• [Given instruction] Return only the stretch of the material below that begins with the line containing "Model this scene" and ends with the line containing "SC.view_settings.exposure = 0.0;", exactly; both of those lines belong to it.
▼▼▼
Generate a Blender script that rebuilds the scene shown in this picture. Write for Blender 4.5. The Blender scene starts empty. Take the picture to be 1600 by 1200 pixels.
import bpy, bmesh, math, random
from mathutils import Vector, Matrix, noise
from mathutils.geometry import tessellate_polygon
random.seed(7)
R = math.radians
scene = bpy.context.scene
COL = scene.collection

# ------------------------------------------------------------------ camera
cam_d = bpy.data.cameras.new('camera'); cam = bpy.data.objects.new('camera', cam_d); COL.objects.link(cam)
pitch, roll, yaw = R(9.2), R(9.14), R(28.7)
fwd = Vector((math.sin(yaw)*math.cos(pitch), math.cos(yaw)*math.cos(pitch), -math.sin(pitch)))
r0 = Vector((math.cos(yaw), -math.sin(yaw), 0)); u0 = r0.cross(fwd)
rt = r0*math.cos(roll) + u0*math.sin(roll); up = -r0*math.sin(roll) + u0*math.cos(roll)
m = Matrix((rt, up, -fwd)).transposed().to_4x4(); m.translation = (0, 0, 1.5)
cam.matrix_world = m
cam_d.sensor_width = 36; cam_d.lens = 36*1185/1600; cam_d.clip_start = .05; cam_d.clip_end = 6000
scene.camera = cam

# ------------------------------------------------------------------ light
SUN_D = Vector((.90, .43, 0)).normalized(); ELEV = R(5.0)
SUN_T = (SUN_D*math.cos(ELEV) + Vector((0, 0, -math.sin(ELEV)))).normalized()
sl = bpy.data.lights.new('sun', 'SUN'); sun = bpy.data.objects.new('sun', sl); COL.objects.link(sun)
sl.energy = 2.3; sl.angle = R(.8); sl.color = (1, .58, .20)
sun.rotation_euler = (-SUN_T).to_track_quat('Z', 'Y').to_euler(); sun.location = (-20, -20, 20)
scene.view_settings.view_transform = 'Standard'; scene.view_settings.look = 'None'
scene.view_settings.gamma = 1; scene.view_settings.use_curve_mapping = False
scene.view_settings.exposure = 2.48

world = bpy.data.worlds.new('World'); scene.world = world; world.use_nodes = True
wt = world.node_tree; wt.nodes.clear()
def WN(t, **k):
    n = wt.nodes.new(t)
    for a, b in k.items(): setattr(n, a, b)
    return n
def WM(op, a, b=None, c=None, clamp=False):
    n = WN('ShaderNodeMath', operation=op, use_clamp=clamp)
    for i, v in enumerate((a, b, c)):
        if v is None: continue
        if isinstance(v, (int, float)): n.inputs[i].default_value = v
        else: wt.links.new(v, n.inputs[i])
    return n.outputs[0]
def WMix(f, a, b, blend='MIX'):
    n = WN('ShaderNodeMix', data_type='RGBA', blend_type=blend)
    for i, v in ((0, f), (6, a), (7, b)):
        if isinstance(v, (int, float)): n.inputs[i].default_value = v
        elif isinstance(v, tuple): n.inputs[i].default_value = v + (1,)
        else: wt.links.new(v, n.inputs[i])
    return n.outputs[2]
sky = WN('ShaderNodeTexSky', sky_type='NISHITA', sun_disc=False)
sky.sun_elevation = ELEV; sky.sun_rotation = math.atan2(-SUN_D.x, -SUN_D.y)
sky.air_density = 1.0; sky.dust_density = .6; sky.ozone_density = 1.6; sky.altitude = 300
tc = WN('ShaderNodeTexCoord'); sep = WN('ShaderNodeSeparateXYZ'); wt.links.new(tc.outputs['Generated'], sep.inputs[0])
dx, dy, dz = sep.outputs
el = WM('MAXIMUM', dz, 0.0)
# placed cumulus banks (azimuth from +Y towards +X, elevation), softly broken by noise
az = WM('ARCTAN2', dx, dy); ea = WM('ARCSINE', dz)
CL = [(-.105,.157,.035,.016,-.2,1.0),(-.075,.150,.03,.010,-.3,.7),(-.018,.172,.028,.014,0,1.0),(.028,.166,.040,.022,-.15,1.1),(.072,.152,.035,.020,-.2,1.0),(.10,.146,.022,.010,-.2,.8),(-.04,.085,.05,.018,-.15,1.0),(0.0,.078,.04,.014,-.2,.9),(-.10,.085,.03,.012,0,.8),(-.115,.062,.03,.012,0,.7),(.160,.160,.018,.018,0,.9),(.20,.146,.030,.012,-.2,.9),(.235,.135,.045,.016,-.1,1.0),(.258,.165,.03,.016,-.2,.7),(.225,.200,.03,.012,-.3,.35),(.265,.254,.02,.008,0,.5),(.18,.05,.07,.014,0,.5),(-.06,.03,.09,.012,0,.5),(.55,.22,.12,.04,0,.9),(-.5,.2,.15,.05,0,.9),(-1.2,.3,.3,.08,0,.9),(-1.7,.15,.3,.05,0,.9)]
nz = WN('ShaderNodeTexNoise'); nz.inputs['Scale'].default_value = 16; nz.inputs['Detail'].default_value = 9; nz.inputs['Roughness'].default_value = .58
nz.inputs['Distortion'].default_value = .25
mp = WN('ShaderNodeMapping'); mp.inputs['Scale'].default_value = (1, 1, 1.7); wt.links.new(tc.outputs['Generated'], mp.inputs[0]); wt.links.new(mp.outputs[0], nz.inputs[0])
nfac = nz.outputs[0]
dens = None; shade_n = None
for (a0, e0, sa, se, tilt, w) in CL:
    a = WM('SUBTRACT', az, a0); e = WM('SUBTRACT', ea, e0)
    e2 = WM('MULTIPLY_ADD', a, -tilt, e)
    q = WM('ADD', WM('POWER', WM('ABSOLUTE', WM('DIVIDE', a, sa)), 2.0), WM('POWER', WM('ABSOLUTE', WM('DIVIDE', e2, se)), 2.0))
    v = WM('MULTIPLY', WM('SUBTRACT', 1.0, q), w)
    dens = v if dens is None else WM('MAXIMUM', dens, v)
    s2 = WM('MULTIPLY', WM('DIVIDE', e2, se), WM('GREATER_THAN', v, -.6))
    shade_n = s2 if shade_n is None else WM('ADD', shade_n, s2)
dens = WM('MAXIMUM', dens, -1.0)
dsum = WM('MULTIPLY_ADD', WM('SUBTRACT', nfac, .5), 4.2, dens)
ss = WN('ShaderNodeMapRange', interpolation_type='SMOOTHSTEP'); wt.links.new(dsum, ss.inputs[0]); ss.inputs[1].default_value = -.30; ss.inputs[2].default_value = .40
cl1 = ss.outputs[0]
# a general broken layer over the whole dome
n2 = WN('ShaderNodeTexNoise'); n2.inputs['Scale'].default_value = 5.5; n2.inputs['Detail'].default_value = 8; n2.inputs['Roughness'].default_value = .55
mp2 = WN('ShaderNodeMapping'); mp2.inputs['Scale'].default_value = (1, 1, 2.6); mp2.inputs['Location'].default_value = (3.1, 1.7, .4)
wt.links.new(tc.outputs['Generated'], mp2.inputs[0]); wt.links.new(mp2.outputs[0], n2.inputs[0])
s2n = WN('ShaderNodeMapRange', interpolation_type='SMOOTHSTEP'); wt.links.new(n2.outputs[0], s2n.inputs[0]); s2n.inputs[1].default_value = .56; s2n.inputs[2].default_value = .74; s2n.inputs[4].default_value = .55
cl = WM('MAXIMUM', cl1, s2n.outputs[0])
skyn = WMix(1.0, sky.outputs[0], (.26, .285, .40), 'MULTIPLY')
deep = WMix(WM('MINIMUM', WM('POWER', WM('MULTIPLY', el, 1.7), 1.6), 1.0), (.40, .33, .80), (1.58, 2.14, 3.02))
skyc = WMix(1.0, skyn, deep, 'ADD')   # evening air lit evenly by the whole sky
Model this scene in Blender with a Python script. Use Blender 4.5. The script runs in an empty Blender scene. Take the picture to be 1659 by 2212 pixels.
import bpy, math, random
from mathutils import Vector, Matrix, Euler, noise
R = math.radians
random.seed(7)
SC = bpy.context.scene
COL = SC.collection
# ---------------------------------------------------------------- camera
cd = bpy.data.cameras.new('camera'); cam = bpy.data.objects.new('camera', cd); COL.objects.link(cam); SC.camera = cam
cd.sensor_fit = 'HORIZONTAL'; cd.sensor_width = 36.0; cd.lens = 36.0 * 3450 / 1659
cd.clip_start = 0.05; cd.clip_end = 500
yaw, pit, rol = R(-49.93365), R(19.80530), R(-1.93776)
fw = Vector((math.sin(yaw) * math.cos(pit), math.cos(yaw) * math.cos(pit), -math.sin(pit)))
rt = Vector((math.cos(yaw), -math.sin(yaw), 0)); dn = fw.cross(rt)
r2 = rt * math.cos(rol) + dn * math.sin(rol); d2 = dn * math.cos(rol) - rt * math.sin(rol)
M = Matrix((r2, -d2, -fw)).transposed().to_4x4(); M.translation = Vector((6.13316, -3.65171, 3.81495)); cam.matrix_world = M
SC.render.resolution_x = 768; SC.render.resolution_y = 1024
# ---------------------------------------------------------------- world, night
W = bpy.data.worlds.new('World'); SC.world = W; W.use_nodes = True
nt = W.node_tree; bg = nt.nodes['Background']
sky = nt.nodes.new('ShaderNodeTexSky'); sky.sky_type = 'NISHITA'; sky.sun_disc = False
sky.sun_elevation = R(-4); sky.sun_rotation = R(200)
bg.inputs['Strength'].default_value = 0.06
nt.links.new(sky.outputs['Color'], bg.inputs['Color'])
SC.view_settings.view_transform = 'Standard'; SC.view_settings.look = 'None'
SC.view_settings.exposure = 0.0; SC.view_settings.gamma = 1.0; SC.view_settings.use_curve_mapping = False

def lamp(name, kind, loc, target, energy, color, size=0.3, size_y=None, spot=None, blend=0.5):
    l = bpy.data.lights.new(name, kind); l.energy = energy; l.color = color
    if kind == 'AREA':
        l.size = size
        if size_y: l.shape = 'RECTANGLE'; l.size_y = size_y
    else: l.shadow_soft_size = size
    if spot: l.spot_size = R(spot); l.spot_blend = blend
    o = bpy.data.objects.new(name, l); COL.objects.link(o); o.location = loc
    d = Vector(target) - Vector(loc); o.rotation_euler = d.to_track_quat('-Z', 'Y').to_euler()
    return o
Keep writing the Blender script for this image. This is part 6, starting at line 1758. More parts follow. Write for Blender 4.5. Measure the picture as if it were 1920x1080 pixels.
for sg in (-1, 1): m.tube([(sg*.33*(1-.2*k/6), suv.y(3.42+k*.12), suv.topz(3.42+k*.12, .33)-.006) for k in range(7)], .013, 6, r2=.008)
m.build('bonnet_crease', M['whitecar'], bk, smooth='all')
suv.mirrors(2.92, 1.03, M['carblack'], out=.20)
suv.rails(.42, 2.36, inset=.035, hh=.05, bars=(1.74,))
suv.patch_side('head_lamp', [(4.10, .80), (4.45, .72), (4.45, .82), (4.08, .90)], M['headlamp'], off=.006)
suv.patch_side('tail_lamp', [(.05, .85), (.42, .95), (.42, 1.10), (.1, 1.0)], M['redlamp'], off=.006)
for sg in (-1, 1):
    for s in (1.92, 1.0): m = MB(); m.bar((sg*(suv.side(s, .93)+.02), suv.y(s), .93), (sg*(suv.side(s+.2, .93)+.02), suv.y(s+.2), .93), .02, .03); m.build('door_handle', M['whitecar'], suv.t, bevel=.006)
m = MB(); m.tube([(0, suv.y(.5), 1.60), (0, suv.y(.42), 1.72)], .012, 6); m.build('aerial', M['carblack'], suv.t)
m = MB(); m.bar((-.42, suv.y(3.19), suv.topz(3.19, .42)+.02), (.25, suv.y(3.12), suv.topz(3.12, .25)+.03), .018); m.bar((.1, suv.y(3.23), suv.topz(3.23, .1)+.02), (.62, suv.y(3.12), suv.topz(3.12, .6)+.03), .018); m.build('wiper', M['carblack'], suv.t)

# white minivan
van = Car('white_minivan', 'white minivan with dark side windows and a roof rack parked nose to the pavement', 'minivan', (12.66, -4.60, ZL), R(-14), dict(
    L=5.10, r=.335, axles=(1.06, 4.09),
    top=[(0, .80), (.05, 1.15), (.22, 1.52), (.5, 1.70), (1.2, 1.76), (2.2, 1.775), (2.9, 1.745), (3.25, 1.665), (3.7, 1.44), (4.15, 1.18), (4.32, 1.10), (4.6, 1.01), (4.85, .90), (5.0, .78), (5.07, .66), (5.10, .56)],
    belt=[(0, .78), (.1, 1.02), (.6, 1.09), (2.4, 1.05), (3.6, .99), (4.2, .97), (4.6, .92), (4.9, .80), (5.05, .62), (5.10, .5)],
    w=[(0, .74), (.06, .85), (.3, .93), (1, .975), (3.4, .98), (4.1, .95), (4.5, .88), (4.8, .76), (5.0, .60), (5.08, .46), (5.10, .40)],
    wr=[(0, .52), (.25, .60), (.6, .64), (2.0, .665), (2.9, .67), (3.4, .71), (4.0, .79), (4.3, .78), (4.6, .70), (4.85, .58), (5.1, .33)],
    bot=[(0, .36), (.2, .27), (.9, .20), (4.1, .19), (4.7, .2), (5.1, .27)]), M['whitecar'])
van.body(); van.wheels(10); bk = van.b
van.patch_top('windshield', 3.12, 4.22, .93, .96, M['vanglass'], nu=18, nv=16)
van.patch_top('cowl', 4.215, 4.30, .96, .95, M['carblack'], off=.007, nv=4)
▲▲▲
• [Response to this task]
Model this scene in Blender with a Python script. Use Blender 4.5. The script runs in an empty Blender scene. Take the picture to be 1659 by 2212 pixels.
import bpy, math, random
from mathutils import Vector, Matrix, Euler, noise
R = math.radians
random.seed(7)
SC = bpy.context.scene
COL = SC.collection
# ---------------------------------------------------------------- camera
cd = bpy.data.cameras.new('camera'); cam = bpy.data.objects.new('camera', cd); COL.objects.link(cam); SC.camera = cam
cd.sensor_fit = 'HORIZONTAL'; cd.sensor_width = 36.0; cd.lens = 36.0 * 3450 / 1659
cd.clip_start = 0.05; cd.clip_end = 500
yaw, pit, rol = R(-49.93365), R(19.80530), R(-1.93776)
fw = Vector((math.sin(yaw) * math.cos(pit), math.cos(yaw) * math.cos(pit), -math.sin(pit)))
rt = Vector((math.cos(yaw), -math.sin(yaw), 0)); dn = fw.cross(rt)
r2 = rt * math.cos(rol) + dn * math.sin(rol); d2 = dn * math.cos(rol) - rt * math.sin(rol)
M = Matrix((r2, -d2, -fw)).transposed().to_4x4(); M.translation = Vector((6.13316, -3.65171, 3.81495)); cam.matrix_world = M
SC.render.resolution_x = 768; SC.render.resolution_y = 1024
# ---------------------------------------------------------------- world, night
W = bpy.data.worlds.new('World'); SC.world = W; W.use_nodes = True
nt = W.node_tree; bg = nt.nodes['Background']
sky = nt.nodes.new('ShaderNodeTexSky'); sky.sky_type = 'NISHITA'; sky.sun_disc = False
sky.sun_elevation = R(-4); sky.sun_rotation = R(200)
bg.inputs['Strength'].default_value = 0.06
nt.links.new(sky.outputs['Color'], bg.inputs['Color'])
SC.view_settings.view_transform = 'Standard'; SC.view_settings.look = 'None'
SC.view_settings.exposure = 0.0; SC.view_settings.gamma = 1.0; SC.view_settings.use_curve_mapping = False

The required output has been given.